I recently purchased a lit mag called Cranky at Pegasus in downtown Berkeley and then proceeded to take it home and read through it cover to cover (at least as far as poetry was concerned), interview and book reviews included. With exception of the books written of in the reviews, I think it would be accurate to say I had never read any of the poets represented in Cranky before. I can't say enough how often I sit down to read a magazine and put it down. I feel sort of jaded a lot of the times when it comes to literary magazines. I can't help wondering if the fact that these poets in Cranky are, for me at least, working under the radar screen allows them to be more imaginative in the way they present subject matter, etc.

For me, though, the most satisfying moment came in a poem by Julie Doxsee called 'Unfold.'

Here's the couplet I'm talking about:

out to be the hungry noises
you would whisper into my


If only I knew more about grammar I could talk about that floating my without its other part.
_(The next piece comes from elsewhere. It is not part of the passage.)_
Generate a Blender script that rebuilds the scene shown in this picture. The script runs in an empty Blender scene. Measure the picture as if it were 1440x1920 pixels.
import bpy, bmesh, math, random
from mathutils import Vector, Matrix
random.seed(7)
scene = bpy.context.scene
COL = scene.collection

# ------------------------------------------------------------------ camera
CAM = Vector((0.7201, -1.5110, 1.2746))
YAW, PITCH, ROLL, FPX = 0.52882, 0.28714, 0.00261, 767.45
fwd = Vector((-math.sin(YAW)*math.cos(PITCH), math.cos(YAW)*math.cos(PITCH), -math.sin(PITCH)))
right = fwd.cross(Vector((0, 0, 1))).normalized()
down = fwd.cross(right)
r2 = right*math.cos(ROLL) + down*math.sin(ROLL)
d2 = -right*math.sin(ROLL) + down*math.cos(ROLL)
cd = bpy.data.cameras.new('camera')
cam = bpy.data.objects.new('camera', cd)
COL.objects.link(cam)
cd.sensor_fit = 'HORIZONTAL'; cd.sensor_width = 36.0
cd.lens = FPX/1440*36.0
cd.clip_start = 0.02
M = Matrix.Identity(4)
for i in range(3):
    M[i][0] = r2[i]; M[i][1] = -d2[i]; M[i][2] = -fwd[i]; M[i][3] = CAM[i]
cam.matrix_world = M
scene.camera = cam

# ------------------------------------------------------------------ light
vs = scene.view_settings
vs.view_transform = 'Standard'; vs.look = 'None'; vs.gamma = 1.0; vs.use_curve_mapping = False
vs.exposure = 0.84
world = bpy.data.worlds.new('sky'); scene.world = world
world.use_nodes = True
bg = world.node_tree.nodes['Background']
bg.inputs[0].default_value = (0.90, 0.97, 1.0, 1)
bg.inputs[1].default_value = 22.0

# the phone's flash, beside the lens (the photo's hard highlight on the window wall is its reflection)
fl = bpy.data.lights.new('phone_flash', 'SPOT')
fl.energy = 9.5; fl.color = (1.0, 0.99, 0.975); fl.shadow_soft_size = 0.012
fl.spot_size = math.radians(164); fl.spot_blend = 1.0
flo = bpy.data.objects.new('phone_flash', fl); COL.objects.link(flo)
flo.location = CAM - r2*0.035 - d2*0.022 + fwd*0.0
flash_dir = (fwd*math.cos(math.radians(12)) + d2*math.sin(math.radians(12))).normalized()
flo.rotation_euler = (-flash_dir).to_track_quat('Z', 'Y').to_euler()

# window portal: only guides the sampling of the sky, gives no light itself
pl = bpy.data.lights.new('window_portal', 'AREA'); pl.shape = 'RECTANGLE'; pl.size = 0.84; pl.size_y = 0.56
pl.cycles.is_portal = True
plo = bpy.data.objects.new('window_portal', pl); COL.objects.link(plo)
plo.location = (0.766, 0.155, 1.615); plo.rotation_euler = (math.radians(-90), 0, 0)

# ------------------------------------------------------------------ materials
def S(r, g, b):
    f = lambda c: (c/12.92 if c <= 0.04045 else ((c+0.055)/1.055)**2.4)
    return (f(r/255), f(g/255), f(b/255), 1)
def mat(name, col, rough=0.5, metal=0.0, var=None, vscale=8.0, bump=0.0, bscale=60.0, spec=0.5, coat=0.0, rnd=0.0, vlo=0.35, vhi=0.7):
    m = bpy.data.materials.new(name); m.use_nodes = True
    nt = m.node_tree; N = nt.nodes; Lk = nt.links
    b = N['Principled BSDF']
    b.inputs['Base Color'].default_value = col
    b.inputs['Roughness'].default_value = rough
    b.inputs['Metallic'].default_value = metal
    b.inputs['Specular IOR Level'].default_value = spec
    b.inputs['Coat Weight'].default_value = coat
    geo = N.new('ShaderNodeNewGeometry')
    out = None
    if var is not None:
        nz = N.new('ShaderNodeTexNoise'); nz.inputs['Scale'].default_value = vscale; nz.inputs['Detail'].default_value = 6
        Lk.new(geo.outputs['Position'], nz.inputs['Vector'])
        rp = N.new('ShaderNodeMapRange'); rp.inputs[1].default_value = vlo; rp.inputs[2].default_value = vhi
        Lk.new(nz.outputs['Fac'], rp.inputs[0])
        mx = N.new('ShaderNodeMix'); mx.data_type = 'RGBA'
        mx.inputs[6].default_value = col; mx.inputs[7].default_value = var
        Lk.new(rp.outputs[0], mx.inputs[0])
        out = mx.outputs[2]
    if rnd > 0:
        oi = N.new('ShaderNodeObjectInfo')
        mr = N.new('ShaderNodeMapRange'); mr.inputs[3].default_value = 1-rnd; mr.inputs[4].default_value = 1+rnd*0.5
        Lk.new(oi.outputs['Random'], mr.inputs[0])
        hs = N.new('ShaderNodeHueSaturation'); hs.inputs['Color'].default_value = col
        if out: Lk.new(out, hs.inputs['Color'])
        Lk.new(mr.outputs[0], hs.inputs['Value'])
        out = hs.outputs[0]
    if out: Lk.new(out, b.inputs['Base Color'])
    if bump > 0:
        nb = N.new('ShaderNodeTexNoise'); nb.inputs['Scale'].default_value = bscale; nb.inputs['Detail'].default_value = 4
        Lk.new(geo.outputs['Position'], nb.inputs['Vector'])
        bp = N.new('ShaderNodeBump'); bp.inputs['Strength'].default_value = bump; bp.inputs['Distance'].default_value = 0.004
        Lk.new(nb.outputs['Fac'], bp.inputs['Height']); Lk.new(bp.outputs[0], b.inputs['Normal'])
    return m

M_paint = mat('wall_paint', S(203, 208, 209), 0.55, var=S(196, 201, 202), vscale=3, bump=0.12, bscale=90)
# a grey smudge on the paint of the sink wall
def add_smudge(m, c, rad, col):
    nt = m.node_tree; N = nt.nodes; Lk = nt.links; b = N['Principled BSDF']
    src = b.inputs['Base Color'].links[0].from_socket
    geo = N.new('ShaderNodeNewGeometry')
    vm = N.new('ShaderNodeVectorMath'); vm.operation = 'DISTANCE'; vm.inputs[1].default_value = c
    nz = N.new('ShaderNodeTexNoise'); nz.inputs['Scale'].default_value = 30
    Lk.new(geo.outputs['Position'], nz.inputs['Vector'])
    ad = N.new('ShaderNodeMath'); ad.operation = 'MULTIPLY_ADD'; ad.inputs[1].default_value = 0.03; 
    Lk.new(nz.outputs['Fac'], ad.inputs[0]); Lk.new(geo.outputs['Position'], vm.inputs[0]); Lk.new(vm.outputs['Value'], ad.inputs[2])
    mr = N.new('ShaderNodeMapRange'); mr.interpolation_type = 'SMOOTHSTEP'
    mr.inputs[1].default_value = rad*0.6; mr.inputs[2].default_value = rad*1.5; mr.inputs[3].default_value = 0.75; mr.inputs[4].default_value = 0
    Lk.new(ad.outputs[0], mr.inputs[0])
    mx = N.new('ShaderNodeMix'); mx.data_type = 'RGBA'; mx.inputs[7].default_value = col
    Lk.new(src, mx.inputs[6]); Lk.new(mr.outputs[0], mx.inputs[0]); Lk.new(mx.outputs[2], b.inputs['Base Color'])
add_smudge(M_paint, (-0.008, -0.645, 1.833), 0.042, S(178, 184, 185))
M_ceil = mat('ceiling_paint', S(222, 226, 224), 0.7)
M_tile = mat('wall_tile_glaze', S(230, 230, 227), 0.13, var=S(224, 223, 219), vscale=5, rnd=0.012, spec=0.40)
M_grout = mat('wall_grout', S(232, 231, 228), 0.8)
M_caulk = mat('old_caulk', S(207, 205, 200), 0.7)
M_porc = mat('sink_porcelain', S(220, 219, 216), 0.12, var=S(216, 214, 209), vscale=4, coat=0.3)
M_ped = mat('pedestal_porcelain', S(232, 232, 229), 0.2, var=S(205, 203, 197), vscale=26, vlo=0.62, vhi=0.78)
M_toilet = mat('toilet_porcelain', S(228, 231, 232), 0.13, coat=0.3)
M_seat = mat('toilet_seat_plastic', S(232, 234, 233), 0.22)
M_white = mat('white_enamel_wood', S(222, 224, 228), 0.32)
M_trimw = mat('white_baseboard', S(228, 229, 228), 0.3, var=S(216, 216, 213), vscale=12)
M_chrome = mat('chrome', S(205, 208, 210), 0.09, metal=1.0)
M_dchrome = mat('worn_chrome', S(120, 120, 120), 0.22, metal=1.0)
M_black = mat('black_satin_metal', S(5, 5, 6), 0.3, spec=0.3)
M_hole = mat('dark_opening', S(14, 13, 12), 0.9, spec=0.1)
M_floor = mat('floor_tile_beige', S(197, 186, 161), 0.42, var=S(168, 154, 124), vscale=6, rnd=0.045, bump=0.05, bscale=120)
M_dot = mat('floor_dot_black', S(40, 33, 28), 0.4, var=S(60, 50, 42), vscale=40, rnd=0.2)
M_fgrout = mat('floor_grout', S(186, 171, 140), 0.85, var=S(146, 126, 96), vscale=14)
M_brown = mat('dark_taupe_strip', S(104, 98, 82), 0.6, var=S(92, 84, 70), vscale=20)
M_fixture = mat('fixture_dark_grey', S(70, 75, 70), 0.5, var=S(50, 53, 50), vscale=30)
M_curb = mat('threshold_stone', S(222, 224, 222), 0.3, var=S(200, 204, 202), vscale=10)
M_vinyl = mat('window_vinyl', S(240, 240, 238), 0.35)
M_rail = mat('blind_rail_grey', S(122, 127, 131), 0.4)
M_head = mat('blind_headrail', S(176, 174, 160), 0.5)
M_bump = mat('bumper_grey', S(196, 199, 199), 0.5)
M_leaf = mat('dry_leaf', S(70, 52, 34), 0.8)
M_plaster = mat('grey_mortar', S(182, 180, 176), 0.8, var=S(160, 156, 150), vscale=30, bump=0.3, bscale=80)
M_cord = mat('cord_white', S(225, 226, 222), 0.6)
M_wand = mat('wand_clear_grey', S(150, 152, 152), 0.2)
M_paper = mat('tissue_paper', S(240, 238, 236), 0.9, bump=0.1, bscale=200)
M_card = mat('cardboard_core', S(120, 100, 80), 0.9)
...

Of course, the other part comes at the beginning of the next line after the stanza break. But whenever a poet breaks a line on a word that normally serves to qualify another word, I, as the reader, am left in a state of uncanny fulfillment. Suddenly 'my' (or 'those,' 'these,' 'your,' etc., even 'the' or 'and') becomes a complete entity in and of itself, not just conjunction or pronoun but noun. This is especially accentuated here coming as 'my' does at the end of a couplet.

Splitting up the 'my' from what it qualifies serves another purpose, I think. Here's the next couplet:

mouth if the pretty
omissions died.

'Mouth if.' Hmmm. Suggesting that the mouth is not a sure thing at all and its existence is instead qualified by the action of another entity. Which echoes, it seems, the unwillingness of the 'my' to affix itself to the 'mouth.' Maybe for safety's sake, for self-preservation? I never thought about those 'yours' and 'thoses' and 'theses' at the end of lines as forming a protectorate of sorts. A way to shore up the speaker within the lyric, whatever that could mean. A way to remain undefined by additional entity.